Annette Kelms Fotografien zeigen scheinbar einfache, zugleich aber widerspenstige Motive, die auf Genres wie das Stillleben, auf Objekt- oder Studiofotografie oder die klassische Architekturaufnahme zurückgreifen, ohne deren Konvention vollständig zu erfüllen.
Sie ebnen die Dinge in die Fläche oder vervielfachen sie in der Serie. Häufig frontal und mit großer Detailschärfe abgebildet, betonen die minimalen, visuell jedoch durchaus opulenten Objektwelten ihre Übersetzung in den zweidimensionalen Raum der Fotografie. Kelms konzeptueller Ansatz, gepaart mit einer hohen Bildschärfe und neutralem Licht, verleiht den abgebildeten Dingen eine prägnante Präsenz. Die Betonung des Faktischen schließt jede Symbolik aus, zugleich tritt jedoch die kulturelle oder ideologische Aufladung bestimmter Objekte in den Vordergrund. Irritiert werden diese Ausrichtung an formalen Kriterien und der Verzicht auf alles Erzählerische auch durch das punktuelle Einfügen von Requisiten, die in keiner unmittelbaren Beziehung zum zentralen Bildgegenstand stehen.

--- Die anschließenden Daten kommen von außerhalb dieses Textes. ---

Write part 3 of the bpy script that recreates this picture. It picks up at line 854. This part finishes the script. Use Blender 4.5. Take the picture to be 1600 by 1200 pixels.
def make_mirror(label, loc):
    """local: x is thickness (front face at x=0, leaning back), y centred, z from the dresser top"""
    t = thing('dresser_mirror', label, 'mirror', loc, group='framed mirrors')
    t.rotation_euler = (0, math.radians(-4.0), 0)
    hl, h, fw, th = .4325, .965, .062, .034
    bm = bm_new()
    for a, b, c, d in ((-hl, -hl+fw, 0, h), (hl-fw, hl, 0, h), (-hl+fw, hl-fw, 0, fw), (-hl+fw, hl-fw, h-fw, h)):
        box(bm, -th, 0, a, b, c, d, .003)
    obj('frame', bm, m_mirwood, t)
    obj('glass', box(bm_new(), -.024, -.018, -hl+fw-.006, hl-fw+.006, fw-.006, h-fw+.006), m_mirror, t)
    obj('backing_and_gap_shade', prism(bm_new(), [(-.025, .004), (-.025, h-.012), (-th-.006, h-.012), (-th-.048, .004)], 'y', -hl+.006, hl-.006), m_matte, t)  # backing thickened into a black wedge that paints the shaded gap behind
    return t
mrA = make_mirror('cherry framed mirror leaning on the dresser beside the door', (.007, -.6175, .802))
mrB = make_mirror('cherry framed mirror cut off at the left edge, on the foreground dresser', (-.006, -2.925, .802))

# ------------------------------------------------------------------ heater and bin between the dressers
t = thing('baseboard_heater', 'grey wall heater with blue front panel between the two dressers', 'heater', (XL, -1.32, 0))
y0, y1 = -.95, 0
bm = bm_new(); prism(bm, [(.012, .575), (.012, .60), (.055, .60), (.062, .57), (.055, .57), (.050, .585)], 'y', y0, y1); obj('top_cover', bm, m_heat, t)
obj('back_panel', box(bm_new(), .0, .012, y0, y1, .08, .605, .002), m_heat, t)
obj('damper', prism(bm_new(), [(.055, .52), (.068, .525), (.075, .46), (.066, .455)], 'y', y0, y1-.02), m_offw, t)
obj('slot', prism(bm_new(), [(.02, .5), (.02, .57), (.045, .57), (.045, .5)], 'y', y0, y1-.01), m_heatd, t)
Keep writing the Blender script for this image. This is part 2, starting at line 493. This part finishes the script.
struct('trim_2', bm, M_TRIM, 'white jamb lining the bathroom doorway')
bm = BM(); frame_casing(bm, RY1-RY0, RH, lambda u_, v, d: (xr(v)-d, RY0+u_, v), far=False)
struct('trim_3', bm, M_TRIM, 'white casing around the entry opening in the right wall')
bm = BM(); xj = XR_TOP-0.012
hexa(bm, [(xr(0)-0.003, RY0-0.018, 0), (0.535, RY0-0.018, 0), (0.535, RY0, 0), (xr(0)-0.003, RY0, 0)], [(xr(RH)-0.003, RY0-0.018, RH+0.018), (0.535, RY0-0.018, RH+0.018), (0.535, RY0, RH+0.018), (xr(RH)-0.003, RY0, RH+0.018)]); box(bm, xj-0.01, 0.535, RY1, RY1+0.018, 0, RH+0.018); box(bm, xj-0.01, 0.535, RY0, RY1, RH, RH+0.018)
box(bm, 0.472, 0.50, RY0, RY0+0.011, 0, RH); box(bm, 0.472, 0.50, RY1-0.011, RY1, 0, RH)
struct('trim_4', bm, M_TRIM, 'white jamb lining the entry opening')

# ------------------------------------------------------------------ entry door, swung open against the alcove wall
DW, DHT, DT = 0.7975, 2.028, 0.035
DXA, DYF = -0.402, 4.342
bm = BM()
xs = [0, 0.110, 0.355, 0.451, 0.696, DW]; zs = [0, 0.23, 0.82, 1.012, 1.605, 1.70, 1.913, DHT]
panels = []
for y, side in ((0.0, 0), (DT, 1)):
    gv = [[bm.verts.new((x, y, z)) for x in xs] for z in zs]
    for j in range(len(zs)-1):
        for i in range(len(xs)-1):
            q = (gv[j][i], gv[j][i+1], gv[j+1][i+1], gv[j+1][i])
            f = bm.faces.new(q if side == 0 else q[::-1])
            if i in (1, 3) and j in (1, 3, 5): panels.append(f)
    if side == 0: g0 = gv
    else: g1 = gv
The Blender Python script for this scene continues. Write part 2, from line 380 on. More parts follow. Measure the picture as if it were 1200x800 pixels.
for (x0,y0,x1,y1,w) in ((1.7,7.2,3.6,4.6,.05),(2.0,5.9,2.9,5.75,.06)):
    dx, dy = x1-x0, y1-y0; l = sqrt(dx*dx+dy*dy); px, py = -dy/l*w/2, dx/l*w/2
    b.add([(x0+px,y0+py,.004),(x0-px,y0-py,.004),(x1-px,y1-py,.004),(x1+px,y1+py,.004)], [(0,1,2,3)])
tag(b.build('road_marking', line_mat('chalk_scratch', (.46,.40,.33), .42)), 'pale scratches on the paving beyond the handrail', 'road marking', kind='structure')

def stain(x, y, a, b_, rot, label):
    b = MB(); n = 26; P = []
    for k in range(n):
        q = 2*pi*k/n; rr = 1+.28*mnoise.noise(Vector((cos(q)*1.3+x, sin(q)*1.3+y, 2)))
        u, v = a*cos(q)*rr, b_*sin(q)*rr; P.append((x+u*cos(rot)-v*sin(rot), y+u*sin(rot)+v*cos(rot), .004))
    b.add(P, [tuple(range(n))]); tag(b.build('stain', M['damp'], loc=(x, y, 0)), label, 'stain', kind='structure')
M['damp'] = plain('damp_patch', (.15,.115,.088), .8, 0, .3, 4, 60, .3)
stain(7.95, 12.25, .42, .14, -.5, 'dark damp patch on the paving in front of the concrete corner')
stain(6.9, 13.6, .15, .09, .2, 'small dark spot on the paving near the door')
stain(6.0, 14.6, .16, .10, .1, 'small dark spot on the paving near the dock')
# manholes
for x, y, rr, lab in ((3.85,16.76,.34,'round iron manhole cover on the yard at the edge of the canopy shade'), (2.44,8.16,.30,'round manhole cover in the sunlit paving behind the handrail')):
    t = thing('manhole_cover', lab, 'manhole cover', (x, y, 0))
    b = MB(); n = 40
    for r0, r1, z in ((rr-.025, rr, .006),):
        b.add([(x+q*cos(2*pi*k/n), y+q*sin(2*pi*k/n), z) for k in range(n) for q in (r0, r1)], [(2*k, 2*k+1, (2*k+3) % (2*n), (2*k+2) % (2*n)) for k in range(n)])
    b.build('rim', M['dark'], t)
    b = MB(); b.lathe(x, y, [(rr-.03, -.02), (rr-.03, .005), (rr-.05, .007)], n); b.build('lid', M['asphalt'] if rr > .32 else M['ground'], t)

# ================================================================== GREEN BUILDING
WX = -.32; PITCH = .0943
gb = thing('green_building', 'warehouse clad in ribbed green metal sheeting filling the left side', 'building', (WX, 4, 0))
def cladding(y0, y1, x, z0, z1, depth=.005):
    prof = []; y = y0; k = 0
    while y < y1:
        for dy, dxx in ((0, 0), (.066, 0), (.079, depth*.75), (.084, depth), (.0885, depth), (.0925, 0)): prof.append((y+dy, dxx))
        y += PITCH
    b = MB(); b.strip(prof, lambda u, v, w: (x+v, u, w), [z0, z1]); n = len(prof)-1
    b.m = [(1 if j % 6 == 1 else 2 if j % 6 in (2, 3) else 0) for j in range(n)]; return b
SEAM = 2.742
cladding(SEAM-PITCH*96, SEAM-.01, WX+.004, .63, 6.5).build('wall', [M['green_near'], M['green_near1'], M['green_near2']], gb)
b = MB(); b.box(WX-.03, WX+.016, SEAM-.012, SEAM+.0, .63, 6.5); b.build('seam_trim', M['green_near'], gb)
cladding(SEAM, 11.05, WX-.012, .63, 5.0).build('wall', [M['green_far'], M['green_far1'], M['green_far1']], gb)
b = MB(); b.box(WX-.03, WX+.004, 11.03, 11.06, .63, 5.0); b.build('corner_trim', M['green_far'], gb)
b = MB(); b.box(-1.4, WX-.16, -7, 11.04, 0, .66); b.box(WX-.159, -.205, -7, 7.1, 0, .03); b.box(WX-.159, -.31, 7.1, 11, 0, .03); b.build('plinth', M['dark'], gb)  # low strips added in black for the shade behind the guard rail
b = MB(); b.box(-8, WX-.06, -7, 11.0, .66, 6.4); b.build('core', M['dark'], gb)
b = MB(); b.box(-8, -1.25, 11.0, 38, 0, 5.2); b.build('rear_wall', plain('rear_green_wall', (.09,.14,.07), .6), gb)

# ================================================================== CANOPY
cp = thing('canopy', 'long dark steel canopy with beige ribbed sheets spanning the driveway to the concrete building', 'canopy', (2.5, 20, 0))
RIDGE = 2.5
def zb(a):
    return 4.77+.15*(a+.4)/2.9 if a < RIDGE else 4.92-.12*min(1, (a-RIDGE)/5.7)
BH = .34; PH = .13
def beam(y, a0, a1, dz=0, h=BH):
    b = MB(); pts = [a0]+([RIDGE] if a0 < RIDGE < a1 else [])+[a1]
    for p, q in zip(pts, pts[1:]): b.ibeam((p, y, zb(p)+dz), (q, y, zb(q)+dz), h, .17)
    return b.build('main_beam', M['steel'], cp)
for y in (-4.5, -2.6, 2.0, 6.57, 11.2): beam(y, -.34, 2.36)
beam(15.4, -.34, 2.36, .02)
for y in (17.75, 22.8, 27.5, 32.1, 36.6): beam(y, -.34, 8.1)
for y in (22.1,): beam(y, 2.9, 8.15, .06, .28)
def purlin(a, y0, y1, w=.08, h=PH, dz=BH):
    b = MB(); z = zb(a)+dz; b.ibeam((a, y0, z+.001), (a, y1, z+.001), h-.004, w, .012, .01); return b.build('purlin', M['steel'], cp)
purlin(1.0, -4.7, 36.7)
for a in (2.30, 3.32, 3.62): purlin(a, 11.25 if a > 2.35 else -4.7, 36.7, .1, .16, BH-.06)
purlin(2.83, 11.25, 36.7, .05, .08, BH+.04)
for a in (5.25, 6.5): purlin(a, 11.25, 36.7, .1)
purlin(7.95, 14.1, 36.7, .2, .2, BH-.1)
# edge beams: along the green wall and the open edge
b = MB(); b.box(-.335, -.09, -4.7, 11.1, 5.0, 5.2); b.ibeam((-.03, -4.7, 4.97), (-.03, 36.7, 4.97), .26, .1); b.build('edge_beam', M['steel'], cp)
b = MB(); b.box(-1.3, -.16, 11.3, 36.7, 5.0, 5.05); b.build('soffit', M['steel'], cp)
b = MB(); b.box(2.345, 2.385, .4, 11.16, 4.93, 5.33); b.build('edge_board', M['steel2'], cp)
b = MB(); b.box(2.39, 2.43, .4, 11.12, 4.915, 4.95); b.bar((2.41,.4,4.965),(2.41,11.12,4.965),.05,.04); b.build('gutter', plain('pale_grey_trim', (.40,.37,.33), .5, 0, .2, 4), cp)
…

Die Ausstellung in der Kunsthalle Wien konzentriert sich auf solche Werke, in denen Architektur, Design oder Konstellationen scheinbar alltäglicher Dinge sich als visuelle Manifestation komplexer Genealogien erweisen. Die Versuchsanstalt für Wasserbau und Schiffsbau in Berlin, ein prägnanter Bau, der für Versuche zur Strömungs- und Schiffstechnik genutzt wird, präsentiert sich in Kelms gleichnamiger Fotografie als abstrakter architektonischer Farbkörper. Die Zielscheiben der Serie Friendly Tournament mit ihren Löchern und kleinen Kratern, wo sie von Pfeilen getroffen wurden, erinnern an die perforierten Leinwände eines Lucio Fontana und thematisieren das Verhältnis von Objekt und Hintergrund, dreidimensionaler Wirklichkeit und ihrer Repräsentation intellektuell und lakonisch zugleich. Ein rätselhafter Rest bleibt jedoch auch hier bestehen.